La oración después de la comunión y el rito de conclusión —bendición y despedida— han de ser entendidos y valorados mejor, desde este punto de vista, para que quienes han participado en la Eucaristía sientan más profundamente la responsabilidad que se les confía.

Después de despedirse la asamblea, el discípulo de Cristo vuelve a su ambiente habitual con el compromiso de hacer de toda su vida un don, un sacrificio espiritual agradable a Dios (cf. Rm 12,1). Se siente deudor para con los hermanos de lo que ha recibido en la celebración, como los discípulos de Emaús que, tras haber reconocido a Cristo resucitado « en la fracción del pan » (cf. Lc 24,30-32), experimentaron la exigencia de ir inmediatamente a compartir con sus hermanos la alegría del encuentro con el Señor (cf. Lc 24,33-35).

PARA REFLEXIONAR:
El precepto dominical
Al ser la Eucaristía el verdadero centro del domingo, se comprende por qué, desde los primeros siglos, los Pastores no han dejado de recordar a sus fieles la necesidad de participar en la asamblea litúrgica.

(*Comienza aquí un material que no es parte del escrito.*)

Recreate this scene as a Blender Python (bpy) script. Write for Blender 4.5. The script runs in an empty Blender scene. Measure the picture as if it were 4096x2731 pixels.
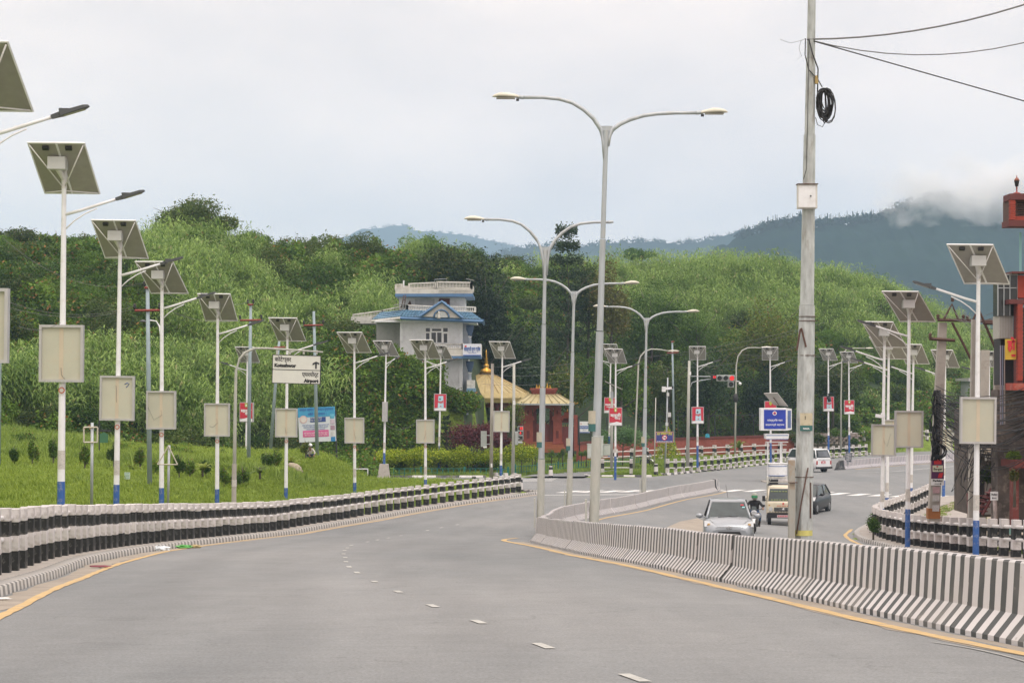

La Iglesia no ha cesado de afirmar esta obligación de conciencia, basada en una exigencia interior que los cristianos de los primeros siglos sentían con tanta fuerza, aunque al principio no se consideró necesario prescribirla. Sólo más tarde, ante la tibieza o negligencia de algunos, ha debido explicitar el deber de participar en la Misa dominical.
Corresponde a los Obispos preocuparse « de que el domingo sea reconocido por todos los fieles, santificado y celebrado como verdadero "día del Señor", en el que la Iglesia se reúne para renovar el recuerdo de su misterio pascual con la escucha de la Palabra de Dios, la ofrenda del sacrificio del Señor, la santificación del día mediante la oración, las obras de caridad y la abstención del trabajo ».